Trevor Paglen

On the Imperial Production of Nowhere
project overview


When the United States exploded the first
atomic bomb at Alamagordo, New Mexico, a massive nuclear war began in the American West. With the Manhattan project, the US government invented ways to conceal astronomical sums of money from congress and the public in order to develop secret weapons, secret cities, secret airplanes, and secret bases. As the U.S. became a “superpower”, swaths of land the size of small countries were appropriated and made invisible under restricted airspace and redacted documents.

In some of these areas, the Earth is bombed to oblivion and transformed into radioactive poison. Other places, removed from maps and hidden under opaque veils of government secrecy, are used to develop and test continually-expanding squadrons of homicidal flying machines.

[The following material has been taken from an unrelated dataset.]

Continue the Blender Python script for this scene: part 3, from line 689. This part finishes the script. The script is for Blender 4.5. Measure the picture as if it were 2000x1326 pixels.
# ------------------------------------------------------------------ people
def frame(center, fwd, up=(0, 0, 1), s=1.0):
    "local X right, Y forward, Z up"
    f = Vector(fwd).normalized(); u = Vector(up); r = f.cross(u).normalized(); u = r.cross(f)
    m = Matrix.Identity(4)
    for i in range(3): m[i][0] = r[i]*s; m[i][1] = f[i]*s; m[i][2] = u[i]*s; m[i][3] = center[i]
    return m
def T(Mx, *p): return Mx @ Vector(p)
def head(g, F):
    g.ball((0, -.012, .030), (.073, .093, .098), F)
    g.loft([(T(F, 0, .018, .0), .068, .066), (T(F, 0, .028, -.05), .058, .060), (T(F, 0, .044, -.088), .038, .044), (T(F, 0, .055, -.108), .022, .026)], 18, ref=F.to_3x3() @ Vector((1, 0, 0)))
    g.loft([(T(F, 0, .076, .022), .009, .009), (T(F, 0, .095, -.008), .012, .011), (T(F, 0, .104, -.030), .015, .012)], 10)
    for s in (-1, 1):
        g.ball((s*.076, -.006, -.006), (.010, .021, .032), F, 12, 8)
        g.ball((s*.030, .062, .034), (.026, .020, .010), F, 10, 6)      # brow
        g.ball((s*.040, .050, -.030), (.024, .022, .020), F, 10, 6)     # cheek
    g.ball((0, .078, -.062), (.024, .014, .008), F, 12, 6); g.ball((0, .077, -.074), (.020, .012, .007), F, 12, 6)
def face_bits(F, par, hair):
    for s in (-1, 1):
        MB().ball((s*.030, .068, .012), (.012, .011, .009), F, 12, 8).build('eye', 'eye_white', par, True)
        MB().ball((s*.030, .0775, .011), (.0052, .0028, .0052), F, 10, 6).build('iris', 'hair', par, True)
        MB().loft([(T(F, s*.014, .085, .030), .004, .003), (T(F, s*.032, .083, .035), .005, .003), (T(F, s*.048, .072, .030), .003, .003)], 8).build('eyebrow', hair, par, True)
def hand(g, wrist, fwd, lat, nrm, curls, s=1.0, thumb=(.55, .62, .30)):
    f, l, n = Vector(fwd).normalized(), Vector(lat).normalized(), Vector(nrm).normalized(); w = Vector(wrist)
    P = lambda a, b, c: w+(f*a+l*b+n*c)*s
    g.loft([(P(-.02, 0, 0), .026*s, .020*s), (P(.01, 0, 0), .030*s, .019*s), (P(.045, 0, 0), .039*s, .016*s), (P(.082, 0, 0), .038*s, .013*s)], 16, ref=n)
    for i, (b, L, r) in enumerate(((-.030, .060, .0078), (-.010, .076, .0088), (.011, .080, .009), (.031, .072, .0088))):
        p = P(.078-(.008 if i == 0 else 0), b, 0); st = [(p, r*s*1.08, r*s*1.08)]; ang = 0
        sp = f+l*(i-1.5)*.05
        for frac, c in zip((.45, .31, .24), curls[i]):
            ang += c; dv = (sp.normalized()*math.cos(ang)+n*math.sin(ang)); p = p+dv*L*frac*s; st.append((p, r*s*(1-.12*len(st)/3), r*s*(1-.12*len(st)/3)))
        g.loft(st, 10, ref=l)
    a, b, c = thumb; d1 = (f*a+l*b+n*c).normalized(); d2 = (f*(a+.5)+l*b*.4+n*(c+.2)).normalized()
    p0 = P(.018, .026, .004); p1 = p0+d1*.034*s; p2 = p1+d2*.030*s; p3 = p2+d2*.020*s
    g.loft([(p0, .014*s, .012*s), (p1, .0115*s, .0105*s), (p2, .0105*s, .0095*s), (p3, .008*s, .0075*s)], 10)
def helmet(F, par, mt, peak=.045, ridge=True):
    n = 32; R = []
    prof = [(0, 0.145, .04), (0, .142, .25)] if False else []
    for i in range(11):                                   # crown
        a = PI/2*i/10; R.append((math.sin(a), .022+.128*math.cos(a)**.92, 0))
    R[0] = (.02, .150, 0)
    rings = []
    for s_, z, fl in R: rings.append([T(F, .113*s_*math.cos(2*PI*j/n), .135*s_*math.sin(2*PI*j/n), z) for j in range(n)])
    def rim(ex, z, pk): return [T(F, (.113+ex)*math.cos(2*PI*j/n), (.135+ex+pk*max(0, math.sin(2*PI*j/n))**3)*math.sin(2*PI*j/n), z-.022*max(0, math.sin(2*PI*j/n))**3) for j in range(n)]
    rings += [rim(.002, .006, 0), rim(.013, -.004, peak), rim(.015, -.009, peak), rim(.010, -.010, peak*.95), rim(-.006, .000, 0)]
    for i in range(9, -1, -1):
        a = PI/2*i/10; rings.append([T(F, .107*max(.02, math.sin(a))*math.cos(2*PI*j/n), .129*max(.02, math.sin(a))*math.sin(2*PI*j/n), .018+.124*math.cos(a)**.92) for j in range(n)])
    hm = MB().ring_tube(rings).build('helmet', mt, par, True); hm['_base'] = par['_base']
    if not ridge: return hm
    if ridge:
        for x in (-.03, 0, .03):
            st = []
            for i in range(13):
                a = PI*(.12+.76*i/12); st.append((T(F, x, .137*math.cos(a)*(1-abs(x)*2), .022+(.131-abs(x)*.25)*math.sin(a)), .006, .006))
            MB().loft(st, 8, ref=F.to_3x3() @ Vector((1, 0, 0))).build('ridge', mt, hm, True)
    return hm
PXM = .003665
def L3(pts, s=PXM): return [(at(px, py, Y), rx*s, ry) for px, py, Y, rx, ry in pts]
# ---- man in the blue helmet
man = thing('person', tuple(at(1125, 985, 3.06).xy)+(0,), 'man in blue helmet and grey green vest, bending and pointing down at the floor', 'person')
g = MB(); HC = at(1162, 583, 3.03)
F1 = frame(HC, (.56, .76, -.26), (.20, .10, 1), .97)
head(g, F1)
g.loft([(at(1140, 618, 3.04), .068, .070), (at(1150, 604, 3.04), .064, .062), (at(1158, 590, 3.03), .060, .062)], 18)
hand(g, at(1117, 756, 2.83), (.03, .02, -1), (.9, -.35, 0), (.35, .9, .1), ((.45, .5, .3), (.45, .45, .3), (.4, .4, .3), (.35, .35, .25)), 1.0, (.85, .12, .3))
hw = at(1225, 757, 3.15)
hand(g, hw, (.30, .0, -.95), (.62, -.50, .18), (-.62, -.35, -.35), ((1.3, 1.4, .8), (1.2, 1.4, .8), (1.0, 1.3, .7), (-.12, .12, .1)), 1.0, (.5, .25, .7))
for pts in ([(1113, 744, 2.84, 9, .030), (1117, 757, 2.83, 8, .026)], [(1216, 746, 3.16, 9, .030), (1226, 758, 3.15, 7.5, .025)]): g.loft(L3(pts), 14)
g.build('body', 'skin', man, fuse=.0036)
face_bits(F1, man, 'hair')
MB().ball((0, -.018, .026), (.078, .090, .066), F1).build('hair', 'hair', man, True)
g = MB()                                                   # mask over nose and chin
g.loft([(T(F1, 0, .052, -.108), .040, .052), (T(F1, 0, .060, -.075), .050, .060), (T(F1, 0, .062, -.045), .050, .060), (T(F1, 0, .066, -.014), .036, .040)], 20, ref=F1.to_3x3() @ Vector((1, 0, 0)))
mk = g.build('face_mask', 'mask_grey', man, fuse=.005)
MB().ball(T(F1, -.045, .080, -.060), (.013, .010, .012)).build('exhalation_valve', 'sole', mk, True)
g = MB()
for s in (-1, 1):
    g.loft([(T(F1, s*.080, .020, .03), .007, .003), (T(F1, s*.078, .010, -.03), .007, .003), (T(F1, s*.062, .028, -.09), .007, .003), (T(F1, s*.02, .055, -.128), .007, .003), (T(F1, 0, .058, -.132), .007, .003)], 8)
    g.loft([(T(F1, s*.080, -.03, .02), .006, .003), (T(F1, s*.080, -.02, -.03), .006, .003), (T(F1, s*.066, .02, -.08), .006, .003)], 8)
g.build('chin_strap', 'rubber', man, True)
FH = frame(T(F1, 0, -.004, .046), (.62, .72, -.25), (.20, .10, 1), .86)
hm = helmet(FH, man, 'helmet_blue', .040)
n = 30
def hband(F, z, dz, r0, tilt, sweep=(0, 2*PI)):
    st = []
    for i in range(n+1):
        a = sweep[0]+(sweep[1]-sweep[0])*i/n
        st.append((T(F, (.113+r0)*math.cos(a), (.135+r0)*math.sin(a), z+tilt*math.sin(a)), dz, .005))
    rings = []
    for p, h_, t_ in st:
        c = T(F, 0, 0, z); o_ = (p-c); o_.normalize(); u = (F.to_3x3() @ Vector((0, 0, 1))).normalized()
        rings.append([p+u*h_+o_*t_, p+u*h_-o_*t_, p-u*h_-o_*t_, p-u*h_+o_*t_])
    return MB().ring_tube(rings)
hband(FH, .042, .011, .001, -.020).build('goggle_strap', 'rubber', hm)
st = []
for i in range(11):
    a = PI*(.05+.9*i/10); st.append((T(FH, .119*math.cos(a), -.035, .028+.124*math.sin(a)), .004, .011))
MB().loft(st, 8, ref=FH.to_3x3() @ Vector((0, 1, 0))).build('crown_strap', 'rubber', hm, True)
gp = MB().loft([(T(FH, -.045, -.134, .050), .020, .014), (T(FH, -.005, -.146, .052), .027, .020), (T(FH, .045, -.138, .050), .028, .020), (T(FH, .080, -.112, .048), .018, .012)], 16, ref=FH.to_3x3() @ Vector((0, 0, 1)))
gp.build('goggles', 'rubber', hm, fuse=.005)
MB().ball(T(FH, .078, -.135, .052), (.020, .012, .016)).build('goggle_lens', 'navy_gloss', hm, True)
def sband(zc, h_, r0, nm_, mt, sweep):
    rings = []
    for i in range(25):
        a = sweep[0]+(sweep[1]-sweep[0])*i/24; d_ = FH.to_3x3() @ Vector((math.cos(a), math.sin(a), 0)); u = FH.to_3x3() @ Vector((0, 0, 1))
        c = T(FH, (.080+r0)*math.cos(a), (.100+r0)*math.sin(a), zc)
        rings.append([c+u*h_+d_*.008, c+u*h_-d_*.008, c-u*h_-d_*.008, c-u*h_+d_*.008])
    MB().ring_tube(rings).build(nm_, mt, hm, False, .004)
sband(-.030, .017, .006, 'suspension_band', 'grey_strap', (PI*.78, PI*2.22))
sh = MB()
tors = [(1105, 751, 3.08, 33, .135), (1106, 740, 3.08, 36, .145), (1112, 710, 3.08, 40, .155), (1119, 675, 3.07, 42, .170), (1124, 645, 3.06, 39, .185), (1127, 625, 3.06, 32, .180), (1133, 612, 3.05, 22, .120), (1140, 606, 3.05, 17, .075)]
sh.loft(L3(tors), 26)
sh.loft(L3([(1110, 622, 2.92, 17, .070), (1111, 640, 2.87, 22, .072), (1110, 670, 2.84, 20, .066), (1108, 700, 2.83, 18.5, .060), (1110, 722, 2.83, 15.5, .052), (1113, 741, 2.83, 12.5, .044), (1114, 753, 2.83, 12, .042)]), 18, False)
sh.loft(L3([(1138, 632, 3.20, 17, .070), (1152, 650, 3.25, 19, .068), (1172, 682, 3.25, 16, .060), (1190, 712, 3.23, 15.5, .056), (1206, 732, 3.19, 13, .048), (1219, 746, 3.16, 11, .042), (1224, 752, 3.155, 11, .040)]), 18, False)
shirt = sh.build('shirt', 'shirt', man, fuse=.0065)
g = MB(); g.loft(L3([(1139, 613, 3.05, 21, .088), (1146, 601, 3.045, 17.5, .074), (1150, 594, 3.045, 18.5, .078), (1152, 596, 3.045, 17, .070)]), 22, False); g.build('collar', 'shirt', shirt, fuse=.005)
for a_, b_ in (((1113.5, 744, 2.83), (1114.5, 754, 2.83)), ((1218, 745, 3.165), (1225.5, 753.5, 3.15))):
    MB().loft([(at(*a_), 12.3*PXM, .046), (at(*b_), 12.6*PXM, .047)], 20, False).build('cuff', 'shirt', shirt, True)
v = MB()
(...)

To look into these spaces is to stare into a void – there is almost nothing to see but an absence. Information about these spaces and the ongoing war happening within them has to be inferred from the fragments that they leave in their vicinities. Intercepted military communications, sonic booms in empty-looking skies, and bizarre sicknesses on human bodies are some of the only records we have of these landscapes and the activities which occur within them.

The first piece in this project, an experimental lecture entitled "Staring into a Void" will premiere in Philadelphia and in New York City in March of 2004.